• Your task: Output all lines exactly.

--- start Information supplied ---

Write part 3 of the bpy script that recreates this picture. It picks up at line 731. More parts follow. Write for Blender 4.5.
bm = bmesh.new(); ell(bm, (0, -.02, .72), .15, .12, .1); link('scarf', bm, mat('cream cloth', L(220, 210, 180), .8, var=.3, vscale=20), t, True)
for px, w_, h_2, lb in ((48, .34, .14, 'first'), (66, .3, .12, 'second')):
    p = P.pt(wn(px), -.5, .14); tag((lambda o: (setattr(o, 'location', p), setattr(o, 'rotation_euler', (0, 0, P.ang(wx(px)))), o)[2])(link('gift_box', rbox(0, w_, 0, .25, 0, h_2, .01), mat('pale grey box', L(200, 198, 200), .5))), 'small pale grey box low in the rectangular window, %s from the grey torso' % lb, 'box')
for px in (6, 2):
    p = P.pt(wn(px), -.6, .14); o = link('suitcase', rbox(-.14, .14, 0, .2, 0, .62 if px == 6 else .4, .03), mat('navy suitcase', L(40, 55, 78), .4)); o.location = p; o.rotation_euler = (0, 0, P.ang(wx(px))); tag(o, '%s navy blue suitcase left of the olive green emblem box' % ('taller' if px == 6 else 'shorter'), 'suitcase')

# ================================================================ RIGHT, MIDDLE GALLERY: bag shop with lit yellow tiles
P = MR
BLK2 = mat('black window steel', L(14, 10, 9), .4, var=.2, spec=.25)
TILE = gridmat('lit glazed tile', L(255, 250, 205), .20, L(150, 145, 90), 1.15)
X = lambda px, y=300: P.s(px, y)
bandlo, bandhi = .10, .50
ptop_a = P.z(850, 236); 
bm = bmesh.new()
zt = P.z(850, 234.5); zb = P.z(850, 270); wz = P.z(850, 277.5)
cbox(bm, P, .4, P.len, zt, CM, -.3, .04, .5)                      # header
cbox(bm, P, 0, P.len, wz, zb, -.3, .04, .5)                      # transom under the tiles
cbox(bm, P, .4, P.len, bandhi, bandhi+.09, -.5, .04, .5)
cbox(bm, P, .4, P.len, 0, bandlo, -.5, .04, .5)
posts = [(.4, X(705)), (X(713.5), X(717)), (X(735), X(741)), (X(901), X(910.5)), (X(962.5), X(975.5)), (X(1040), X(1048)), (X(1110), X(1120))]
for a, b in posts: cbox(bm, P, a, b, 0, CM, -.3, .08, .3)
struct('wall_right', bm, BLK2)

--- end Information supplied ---

• The completed task:
Write part 3 of the bpy script that recreates this picture. It picks up at line 731. More parts follow. Write for Blender 4.5.
bm = bmesh.new(); ell(bm, (0, -.02, .72), .15, .12, .1); link('scarf', bm, mat('cream cloth', L(220, 210, 180), .8, var=.3, vscale=20), t, True)
for px, w_, h_2, lb in ((48, .34, .14, 'first'), (66, .3, .12, 'second')):
    p = P.pt(wn(px), -.5, .14); tag((lambda o: (setattr(o, 'location', p), setattr(o, 'rotation_euler', (0, 0, P.ang(wx(px)))), o)[2])(link('gift_box', rbox(0, w_, 0, .25, 0, h_2, .01), mat('pale grey box', L(200, 198, 200), .5))), 'small pale grey box low in the rectangular window, %s from the grey torso' % lb, 'box')
for px in (6, 2):
    p = P.pt(wn(px), -.6, .14); o = link('suitcase', rbox(-.14, .14, 0, .2, 0, .62 if px == 6 else .4, .03), mat('navy suitcase', L(40, 55, 78), .4)); o.location = p; o.rotation_euler = (0, 0, P.ang(wx(px))); tag(o, '%s navy blue suitcase left of the olive green emblem box' % ('taller' if px == 6 else 'shorter'), 'suitcase')

# ================================================================ RIGHT, MIDDLE GALLERY: bag shop with lit yellow tiles
P = MR
BLK2 = mat('black window steel', L(14, 10, 9), .4, var=.2, spec=.25)
TILE = gridmat('lit glazed tile', L(255, 250, 205), .20, L(150, 145, 90), 1.15)
X = lambda px, y=300: P.s(px, y)
bandlo, bandhi = .10, .50
ptop_a = P.z(850, 236); 
bm = bmesh.new()
zt = P.z(850, 234.5); zb = P.z(850, 270); wz = P.z(850, 277.5)
cbox(bm, P, .4, P.len, zt, CM, -.3, .04, .5)                      # header
cbox(bm, P, 0, P.len, wz, zb, -.3, .04, .5)                      # transom under the tiles
cbox(bm, P, .4, P.len, bandhi, bandhi+.09, -.5, .04, .5)
cbox(bm, P, .4, P.len, 0, bandlo, -.5, .04, .5)
posts = [(.4, X(705)), (X(713.5), X(717)), (X(735), X(741)), (X(901), X(910.5)), (X(962.5), X(975.5)), (X(1040), X(1048)), (X(1110), X(1120))]
for a, b in posts: cbox(bm, P, a, b, 0, CM, -.3, .08, .3)
struct('wall_right', bm, BLK2)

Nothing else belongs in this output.